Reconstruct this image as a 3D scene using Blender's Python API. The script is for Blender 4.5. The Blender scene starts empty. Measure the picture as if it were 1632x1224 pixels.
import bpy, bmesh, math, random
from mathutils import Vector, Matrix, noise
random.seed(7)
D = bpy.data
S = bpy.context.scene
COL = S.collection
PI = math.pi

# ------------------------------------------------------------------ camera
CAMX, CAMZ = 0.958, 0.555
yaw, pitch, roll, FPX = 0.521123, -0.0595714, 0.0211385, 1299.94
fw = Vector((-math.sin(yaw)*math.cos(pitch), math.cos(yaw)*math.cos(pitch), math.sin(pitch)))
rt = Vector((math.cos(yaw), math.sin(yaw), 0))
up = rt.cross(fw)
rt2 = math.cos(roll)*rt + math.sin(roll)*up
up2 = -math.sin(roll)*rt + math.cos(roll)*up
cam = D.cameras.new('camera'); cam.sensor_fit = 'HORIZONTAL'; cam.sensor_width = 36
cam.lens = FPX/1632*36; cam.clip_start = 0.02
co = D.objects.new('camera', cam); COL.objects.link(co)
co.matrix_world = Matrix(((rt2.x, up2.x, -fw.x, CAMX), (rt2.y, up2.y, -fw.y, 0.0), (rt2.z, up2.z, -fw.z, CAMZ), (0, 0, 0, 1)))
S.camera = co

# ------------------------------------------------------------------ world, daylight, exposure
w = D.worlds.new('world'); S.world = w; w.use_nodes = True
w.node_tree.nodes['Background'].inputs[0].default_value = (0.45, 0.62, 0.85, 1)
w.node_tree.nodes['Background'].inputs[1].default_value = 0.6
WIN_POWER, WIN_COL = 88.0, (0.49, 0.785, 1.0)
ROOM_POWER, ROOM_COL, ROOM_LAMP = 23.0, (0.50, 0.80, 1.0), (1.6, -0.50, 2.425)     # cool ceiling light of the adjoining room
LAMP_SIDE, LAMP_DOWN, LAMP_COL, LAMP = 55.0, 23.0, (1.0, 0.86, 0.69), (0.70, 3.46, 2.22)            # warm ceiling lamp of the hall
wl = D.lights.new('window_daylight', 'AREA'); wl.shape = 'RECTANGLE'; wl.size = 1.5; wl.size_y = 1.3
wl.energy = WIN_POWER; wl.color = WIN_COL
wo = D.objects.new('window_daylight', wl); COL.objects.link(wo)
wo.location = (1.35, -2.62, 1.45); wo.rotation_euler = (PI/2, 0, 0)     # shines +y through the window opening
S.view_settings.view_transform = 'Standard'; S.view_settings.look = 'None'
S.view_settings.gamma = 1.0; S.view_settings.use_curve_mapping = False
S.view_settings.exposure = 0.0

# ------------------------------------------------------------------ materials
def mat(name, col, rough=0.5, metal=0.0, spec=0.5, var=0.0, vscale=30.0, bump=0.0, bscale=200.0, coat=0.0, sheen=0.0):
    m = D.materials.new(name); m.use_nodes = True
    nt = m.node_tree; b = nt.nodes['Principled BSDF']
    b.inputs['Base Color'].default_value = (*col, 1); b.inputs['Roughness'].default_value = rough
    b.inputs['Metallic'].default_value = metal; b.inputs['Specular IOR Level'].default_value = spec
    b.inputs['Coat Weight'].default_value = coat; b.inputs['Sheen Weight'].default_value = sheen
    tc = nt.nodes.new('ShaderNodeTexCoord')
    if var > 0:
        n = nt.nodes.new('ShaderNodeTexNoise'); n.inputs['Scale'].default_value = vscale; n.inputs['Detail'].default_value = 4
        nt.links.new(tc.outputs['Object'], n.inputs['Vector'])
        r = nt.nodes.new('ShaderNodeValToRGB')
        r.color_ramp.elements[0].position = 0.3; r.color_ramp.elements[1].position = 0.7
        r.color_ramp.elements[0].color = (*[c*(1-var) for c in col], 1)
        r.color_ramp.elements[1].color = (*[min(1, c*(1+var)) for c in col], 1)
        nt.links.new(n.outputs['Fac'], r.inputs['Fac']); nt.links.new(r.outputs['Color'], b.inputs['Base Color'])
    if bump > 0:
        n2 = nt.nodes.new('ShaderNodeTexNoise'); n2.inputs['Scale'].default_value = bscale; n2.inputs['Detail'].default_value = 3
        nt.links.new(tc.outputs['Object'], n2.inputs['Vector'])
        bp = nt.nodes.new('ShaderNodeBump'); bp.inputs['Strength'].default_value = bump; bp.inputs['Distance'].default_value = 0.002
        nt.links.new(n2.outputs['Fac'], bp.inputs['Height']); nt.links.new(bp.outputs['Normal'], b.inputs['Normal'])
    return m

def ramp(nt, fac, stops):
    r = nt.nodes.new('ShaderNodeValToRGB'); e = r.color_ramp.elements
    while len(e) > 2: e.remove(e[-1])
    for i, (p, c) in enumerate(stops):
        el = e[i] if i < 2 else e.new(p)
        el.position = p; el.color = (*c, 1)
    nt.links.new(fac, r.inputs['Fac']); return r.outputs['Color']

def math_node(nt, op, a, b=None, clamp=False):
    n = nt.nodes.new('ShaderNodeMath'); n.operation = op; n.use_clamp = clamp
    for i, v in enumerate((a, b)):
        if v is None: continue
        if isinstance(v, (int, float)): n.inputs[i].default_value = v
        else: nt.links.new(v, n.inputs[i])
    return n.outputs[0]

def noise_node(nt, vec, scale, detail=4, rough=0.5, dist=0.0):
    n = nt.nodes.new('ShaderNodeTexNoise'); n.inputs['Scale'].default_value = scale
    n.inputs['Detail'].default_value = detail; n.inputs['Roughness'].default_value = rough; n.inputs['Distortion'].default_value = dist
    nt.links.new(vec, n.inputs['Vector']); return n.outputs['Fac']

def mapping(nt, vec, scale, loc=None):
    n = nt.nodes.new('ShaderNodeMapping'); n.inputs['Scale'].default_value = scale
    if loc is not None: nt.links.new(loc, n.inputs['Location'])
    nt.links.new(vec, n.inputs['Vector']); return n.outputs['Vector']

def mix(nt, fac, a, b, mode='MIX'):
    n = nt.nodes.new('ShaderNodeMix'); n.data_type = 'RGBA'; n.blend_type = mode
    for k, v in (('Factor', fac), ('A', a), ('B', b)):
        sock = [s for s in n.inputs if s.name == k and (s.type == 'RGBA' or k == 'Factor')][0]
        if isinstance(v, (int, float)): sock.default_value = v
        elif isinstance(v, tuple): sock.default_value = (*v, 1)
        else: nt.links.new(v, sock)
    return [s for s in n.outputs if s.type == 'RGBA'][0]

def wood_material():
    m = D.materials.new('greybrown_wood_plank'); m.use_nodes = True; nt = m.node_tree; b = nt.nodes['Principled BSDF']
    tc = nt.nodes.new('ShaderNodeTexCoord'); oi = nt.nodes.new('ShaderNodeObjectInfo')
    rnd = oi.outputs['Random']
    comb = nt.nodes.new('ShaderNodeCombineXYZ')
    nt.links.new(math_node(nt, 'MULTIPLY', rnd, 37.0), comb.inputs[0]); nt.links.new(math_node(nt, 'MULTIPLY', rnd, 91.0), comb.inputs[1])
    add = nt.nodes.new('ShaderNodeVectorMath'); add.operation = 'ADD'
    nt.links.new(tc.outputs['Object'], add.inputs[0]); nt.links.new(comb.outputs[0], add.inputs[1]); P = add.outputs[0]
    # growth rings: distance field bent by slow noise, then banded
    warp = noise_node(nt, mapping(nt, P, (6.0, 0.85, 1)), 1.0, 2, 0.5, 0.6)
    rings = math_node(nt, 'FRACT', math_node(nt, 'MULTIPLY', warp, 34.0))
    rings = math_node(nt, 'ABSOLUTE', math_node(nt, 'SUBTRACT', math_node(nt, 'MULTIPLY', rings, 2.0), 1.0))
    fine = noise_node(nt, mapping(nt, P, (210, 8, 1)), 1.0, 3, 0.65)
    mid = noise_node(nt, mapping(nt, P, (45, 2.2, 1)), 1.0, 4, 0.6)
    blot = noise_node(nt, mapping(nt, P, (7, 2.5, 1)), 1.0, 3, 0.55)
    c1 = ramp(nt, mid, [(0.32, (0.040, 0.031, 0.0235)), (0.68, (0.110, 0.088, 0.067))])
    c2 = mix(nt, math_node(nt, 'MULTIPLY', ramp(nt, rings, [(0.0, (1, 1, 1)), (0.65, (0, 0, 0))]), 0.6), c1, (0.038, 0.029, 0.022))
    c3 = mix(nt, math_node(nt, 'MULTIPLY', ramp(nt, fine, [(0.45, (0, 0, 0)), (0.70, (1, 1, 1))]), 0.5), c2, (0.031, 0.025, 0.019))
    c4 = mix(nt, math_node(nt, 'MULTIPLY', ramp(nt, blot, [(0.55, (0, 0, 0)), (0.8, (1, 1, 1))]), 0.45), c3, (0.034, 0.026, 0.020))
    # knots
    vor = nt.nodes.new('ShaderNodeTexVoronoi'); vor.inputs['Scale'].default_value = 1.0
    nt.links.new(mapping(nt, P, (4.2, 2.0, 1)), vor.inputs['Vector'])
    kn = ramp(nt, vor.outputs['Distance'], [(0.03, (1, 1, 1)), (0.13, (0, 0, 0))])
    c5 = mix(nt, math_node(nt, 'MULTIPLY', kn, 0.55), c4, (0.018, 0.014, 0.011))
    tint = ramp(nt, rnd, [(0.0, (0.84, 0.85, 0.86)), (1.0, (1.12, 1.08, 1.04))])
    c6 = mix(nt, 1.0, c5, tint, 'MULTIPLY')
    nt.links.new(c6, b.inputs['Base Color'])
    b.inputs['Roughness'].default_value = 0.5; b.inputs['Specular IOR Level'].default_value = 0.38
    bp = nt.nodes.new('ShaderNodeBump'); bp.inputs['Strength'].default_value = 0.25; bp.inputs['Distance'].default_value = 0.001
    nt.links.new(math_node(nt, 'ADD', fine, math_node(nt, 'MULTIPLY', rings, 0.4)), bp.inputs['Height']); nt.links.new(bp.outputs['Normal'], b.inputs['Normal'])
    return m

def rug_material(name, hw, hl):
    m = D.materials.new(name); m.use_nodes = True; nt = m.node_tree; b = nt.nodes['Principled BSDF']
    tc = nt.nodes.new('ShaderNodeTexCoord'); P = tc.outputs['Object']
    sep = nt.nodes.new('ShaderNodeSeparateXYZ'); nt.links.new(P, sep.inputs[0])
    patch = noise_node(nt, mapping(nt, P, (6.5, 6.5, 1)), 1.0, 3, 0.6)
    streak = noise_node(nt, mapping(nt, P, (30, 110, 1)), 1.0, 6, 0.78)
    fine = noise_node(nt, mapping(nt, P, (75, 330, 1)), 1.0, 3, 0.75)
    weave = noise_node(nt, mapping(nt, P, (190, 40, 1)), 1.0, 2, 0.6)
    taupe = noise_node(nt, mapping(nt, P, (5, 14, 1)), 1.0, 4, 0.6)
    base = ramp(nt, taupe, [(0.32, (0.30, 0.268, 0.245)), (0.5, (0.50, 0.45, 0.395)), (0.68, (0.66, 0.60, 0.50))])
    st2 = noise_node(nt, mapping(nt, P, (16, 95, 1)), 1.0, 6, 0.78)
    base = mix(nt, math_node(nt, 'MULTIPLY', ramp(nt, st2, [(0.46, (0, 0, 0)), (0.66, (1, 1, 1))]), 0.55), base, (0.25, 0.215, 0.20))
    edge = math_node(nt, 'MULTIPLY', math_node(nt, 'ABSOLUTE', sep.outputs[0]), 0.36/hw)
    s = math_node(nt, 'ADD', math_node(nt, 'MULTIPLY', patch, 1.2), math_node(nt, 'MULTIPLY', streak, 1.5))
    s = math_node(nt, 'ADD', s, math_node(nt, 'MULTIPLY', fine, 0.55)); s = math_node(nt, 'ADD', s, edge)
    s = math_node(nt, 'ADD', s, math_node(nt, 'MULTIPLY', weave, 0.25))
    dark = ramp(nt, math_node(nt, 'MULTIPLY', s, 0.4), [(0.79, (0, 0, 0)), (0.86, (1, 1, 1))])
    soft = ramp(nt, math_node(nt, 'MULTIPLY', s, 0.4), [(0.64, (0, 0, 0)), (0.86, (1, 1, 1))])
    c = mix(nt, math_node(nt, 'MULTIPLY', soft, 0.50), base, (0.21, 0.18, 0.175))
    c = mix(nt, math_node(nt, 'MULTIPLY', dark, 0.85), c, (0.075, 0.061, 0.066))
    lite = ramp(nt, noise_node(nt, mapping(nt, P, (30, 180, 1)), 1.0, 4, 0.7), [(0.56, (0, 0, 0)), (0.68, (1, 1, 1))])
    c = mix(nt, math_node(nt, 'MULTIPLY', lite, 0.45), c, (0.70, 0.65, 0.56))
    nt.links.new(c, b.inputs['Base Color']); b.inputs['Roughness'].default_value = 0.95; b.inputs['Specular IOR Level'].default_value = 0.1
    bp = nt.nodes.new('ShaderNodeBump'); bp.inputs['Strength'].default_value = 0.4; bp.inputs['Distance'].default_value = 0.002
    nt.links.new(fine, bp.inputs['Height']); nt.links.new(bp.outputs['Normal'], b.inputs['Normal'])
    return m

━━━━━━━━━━

REQUIRED TASK: Reproduce verbatim only this range: the first line of the material through the line that contains "PI = math.pi", inclusive.

ANSWER FOR THE TASK:
Reconstruct this image as a 3D scene using Blender's Python API. The script is for Blender 4.5. The Blender scene starts empty. Measure the picture as if it were 1632x1224 pixels.
import bpy, bmesh, math, random
from mathutils import Vector, Matrix, noise
random.seed(7)
D = bpy.data
S = bpy.context.scene
COL = S.collection
PI = math.pi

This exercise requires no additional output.